## Exercise
Repeat the material verbatim. Images are excluded from the copy.

## Provided material
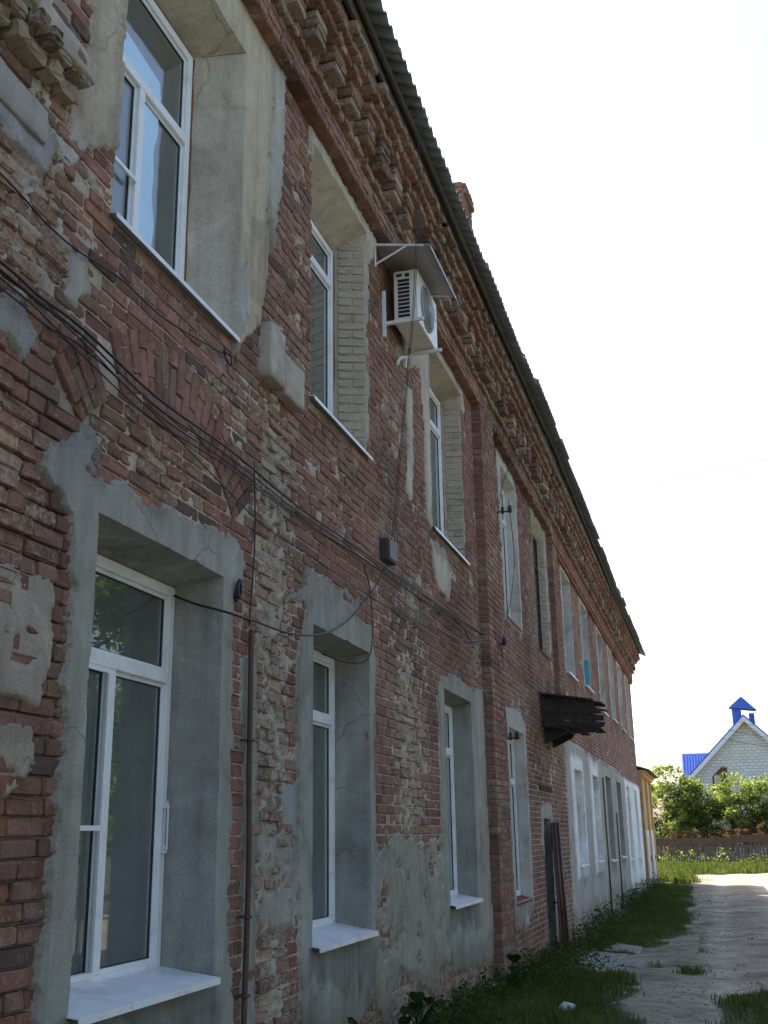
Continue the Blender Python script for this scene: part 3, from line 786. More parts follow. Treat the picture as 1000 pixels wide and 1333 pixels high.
keep &= ~((BY > 18.1) & (BY < 19.65) & (np.abs(BZ - 2.785) < .05))
BY, BZ, BL, BA, BH = [q[keep] for q in (BY, BZ, BL, BA, BH)]
# relieving arch over the nearest ground-floor window
ay, az, al_, aa, ah = [], [], [], [], []
nv_ = 27
for k in range(nv_):
    th = -ARCH_A + (k + .5) / nv_ * 2 * ARCH_A
    if -.60 < th < -.50: continue            # fallen-out stretch
    cutr = .245 if k % 2 else .10
    for r0, r1 in ((ARCH_R[0], ARCH_R[0] + (ARCH_R[1] - ARCH_R[0]) * cutr / .345 - .006), (ARCH_R[0] + (ARCH_R[1] - ARCH_R[0]) * cutr / .345 + .006, ARCH_R[1])):
        rm = (r0 + r1) / 2
        ay.append(ARCH_C[0] + rm * math.sin(th)); az.append(ARCH_C[1] + rm * math.cos(th)); al_.append((r1 - r0) / 2); aa.append(math.pi / 2 - th)
        ah.append(rm * ARCH_A / nv_ - .005)
BY = np.append(BY, ay); BZ = np.append(BZ, az); BL = np.append(BL, al_); BA = np.append(BA, aa); BH = np.append(BH, ah)
R_ = rough_at(BY, BZ)
nB = len(BY)
BX = RNG.normal(0, .0028, nB) + R_ * RNG.normal(-.001, .011, nB) + .0025
BX[np.abs(BA) > .01] += .007
BX += .007 * np.exp(-np.maximum(0, BY - 3.8) / .5) * RNG.normal(0, 1, nB)
hc = np.stack([wall_field(BY + a * BL * .8, BZ + b * BH * .7) for a, b in ((0, 0), (-1, -1), (1, -1), (-1, 1), (1, 1))])
vis = (hc.min(0) < BX + .002)
BY, BZ, BL, BA, BH, BX, R_ = [q[vis] for q in (BY, BZ, BL, BA, BH, BX, R_)]
hcv = np.median(hc[:, vis], 0)
nB = len(BY)
tilt = RNG.normal(0, .006, nB) + R_ * RNG.normal(0, .03, nB)
CA = np.cos(BA + tilt); SA = np.sin(BA + tilt); Z0 = np.zeros(nB)
OO = np.stack([BX, BY, BZ], -1); UU = np.stack([Z0, CA, SA], -1); VV = np.stack([Z0, -SA, CA], -1); NN = np.tile([1., 0, 0], (nB, 1))
JIT = .0016 + .0055 * R_ + .0018 * np.exp(-np.maximum(0, BY - 3.8) / .6)
BC = brick_colors(nB, RNG, BY, BZ, R_)
# size in view decides which bricks are objects of their own
pa, pb, pz = proj_px(OO); pc, pd, _ = proj_px(OO + UU * BL[:, None])
area = np.hypot(pc - pa, pd - pb) * BH * 1420 / pz
inview = (pa > 6) & (pa < 990) & (pb > 6) & (pb < 1325) & (OO[:, 1] > 1) & (hcv < BX - .001)
score = np.where(inview, area, -1)
top = np.argsort(-score)[:290]
solo = np.zeros(nB, bool); solo[top] = True
for name, sel, lod in (('brickwork', ~solo & (BY < 22) & (BY > 3), 1), ('brickwork', ~solo & ((BY >= 22) | (BY <= 3)), 0)):
    V, Q, k = brick_arrays(OO[sel], UU[sel], VV[sel], NN[sel], BL[sel], BH[sel], .06, JIT[sel], RNG, lod)
    o = np_obj(name, V, Q, col=np.repeat(BC[sel], k, 0), mat=M['brick'])
    under(o, building); tag(o, kind='stuff')
# single bricks: a library of alike pieces, placed one by one
lib = {}
def lib_brick(kind, lvl, idx):
    key = (kind, lvl, idx)
    if key not in lib:
        r = np.random.default_rng(900 + hash(key) % 1000 if False else 900 + idx * 31 + lvl * 7 + (kind == 'head') * 3)
        hl = .126 if kind == 'stretch' else .061
        jit = (.0024, .0050, .0085)[lvl]
        V, Q, k = brick_arrays(np.zeros((1, 3)), np.array([[0, 1., 0]]), np.array([[0, 0, 1.]]), np.array([[1., 0, 0]]), np.array([hl]), np.array([BRICK / 2 - .0055]), .06, jit, r, 1)
        c = brick_colors(1, r, np.array([5.0]), np.array([3.0 + idx]), np.array([(.05, .3, .7)[lvl]]))
        lib[key] = np_mesh('brick', V, Q, col=np.repeat(c, k, 0), mat=M['brick'])
    return lib[key]
for i in np.where(solo)[0]:
    kind = 'stretch' if BL[i] > .09 else 'head'
    lvl = 0 if R_[i] < .15 else (1 if R_[i] < .5 else 2)
    me = lib_brick(kind, lvl, random.randrange(14))
    o = bpy.data.objects.new('brick', me); COL.objects.link(o)
    o.location = OO[i]; o.rotation_euler = (float(BA[i] + tilt[i]), 0, 0)
    o.scale = (1, BL[i] / (.126 if kind == 'stretch' else .061), BH[i] / (BRICK / 2 - .0055))
    under(o, wall)
print('bricks', nB, 'solo', int(solo.sum()))

# courses that stand proud of the wall: bands, cornice, pilasters
PB = dict(O=[], hl=[], hh=[], back=[], jit=[], r=[])
def course(y0, y1, z0, x, back=.25, head=True, h=BRICK, jit=.004, gap=1.0, wander=.005, rough=.15):
    y = y0 + .004
    while y < y1 - .03:
        L = (.125 if head else .25) * random.uniform(.94, 1.06)
        e = min(y + L, y1 - .003)
        if random.random() < gap:
            PB['O'].append((x + random.gauss(0, wander), (y + e) / 2, z0 + h / 2 + random.gauss(0, .0015))); PB['hl'].append((e - y) / 2); PB['hh'].append(h / 2 - .005)
            PB['back'].append(back); PB['jit'].append(jit); PB['r'].append(min(1, max(0, rough + random.gauss(0, .12))))
        y = e + random.uniform(.008, .013)
core = MB()
Y0 = -2.5
for (a, b, o_, z0, z1) in PIL:
    k = 0; z = z0
    while z + BRICK <= z1 + .01:
        if k % 2: course(a, b, z, o_, o_ + .02, False, jit=.003, wander=.002)
        else: course(a, b, z, o_, o_ + .02, True, jit=.003, wander=.002)
        z += BRICK; k += 1
    core.box(-.02, o_ - .012, a + .014, b - .014, z0 - .01, z1)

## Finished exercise
Continue the Blender Python script for this scene: part 3, from line 786. More parts follow. Treat the picture as 1000 pixels wide and 1333 pixels high.
keep &= ~((BY > 18.1) & (BY < 19.65) & (np.abs(BZ - 2.785) < .05))
BY, BZ, BL, BA, BH = [q[keep] for q in (BY, BZ, BL, BA, BH)]
# relieving arch over the nearest ground-floor window
ay, az, al_, aa, ah = [], [], [], [], []
nv_ = 27
for k in range(nv_):
    th = -ARCH_A + (k + .5) / nv_ * 2 * ARCH_A
    if -.60 < th < -.50: continue            # fallen-out stretch
    cutr = .245 if k % 2 else .10
    for r0, r1 in ((ARCH_R[0], ARCH_R[0] + (ARCH_R[1] - ARCH_R[0]) * cutr / .345 - .006), (ARCH_R[0] + (ARCH_R[1] - ARCH_R[0]) * cutr / .345 + .006, ARCH_R[1])):
        rm = (r0 + r1) / 2
        ay.append(ARCH_C[0] + rm * math.sin(th)); az.append(ARCH_C[1] + rm * math.cos(th)); al_.append((r1 - r0) / 2); aa.append(math.pi / 2 - th)
        ah.append(rm * ARCH_A / nv_ - .005)
BY = np.append(BY, ay); BZ = np.append(BZ, az); BL = np.append(BL, al_); BA = np.append(BA, aa); BH = np.append(BH, ah)
R_ = rough_at(BY, BZ)
nB = len(BY)
BX = RNG.normal(0, .0028, nB) + R_ * RNG.normal(-.001, .011, nB) + .0025
BX[np.abs(BA) > .01] += .007
BX += .007 * np.exp(-np.maximum(0, BY - 3.8) / .5) * RNG.normal(0, 1, nB)
hc = np.stack([wall_field(BY + a * BL * .8, BZ + b * BH * .7) for a, b in ((0, 0), (-1, -1), (1, -1), (-1, 1), (1, 1))])
vis = (hc.min(0) < BX + .002)
BY, BZ, BL, BA, BH, BX, R_ = [q[vis] for q in (BY, BZ, BL, BA, BH, BX, R_)]
hcv = np.median(hc[:, vis], 0)
nB = len(BY)
tilt = RNG.normal(0, .006, nB) + R_ * RNG.normal(0, .03, nB)
CA = np.cos(BA + tilt); SA = np.sin(BA + tilt); Z0 = np.zeros(nB)
OO = np.stack([BX, BY, BZ], -1); UU = np.stack([Z0, CA, SA], -1); VV = np.stack([Z0, -SA, CA], -1); NN = np.tile([1., 0, 0], (nB, 1))
JIT = .0016 + .0055 * R_ + .0018 * np.exp(-np.maximum(0, BY - 3.8) / .6)
BC = brick_colors(nB, RNG, BY, BZ, R_)
# size in view decides which bricks are objects of their own
pa, pb, pz = proj_px(OO); pc, pd, _ = proj_px(OO + UU * BL[:, None])
area = np.hypot(pc - pa, pd - pb) * BH * 1420 / pz
inview = (pa > 6) & (pa < 990) & (pb > 6) & (pb < 1325) & (OO[:, 1] > 1) & (hcv < BX - .001)
score = np.where(inview, area, -1)
top = np.argsort(-score)[:290]
solo = np.zeros(nB, bool); solo[top] = True
for name, sel, lod in (('brickwork', ~solo & (BY < 22) & (BY > 3), 1), ('brickwork', ~solo & ((BY >= 22) | (BY <= 3)), 0)):
    V, Q, k = brick_arrays(OO[sel], UU[sel], VV[sel], NN[sel], BL[sel], BH[sel], .06, JIT[sel], RNG, lod)
    o = np_obj(name, V, Q, col=np.repeat(BC[sel], k, 0), mat=M['brick'])
    under(o, building); tag(o, kind='stuff')
# single bricks: a library of alike pieces, placed one by one
lib = {}
def lib_brick(kind, lvl, idx):
    key = (kind, lvl, idx)
    if key not in lib:
        r = np.random.default_rng(900 + hash(key) % 1000 if False else 900 + idx * 31 + lvl * 7 + (kind == 'head') * 3)
        hl = .126 if kind == 'stretch' else .061
        jit = (.0024, .0050, .0085)[lvl]
        V, Q, k = brick_arrays(np.zeros((1, 3)), np.array([[0, 1., 0]]), np.array([[0, 0, 1.]]), np.array([[1., 0, 0]]), np.array([hl]), np.array([BRICK / 2 - .0055]), .06, jit, r, 1)
        c = brick_colors(1, r, np.array([5.0]), np.array([3.0 + idx]), np.array([(.05, .3, .7)[lvl]]))
        lib[key] = np_mesh('brick', V, Q, col=np.repeat(c, k, 0), mat=M['brick'])
    return lib[key]
for i in np.where(solo)[0]:
    kind = 'stretch' if BL[i] > .09 else 'head'
    lvl = 0 if R_[i] < .15 else (1 if R_[i] < .5 else 2)
    me = lib_brick(kind, lvl, random.randrange(14))
    o = bpy.data.objects.new('brick', me); COL.objects.link(o)
    o.location = OO[i]; o.rotation_euler = (float(BA[i] + tilt[i]), 0, 0)
    o.scale = (1, BL[i] / (.126 if kind == 'stretch' else .061), BH[i] / (BRICK / 2 - .0055))
    under(o, wall)
print('bricks', nB, 'solo', int(solo.sum()))

# courses that stand proud of the wall: bands, cornice, pilasters
PB = dict(O=[], hl=[], hh=[], back=[], jit=[], r=[])
def course(y0, y1, z0, x, back=.25, head=True, h=BRICK, jit=.004, gap=1.0, wander=.005, rough=.15):
    y = y0 + .004
    while y < y1 - .03:
        L = (.125 if head else .25) * random.uniform(.94, 1.06)
        e = min(y + L, y1 - .003)
        if random.random() < gap:
            PB['O'].append((x + random.gauss(0, wander), (y + e) / 2, z0 + h / 2 + random.gauss(0, .0015))); PB['hl'].append((e - y) / 2); PB['hh'].append(h / 2 - .005)
            PB['back'].append(back); PB['jit'].append(jit); PB['r'].append(min(1, max(0, rough + random.gauss(0, .12))))
        y = e + random.uniform(.008, .013)
core = MB()
Y0 = -2.5
for (a, b, o_, z0, z1) in PIL:
    k = 0; z = z0
    while z + BRICK <= z1 + .01:
        if k % 2: course(a, b, z, o_, o_ + .02, False, jit=.003, wander=.002)
        else: course(a, b, z, o_, o_ + .02, True, jit=.003, wander=.002)
        z += BRICK; k += 1
    core.box(-.02, o_ - .012, a + .014, b - .014, z0 - .01, z1)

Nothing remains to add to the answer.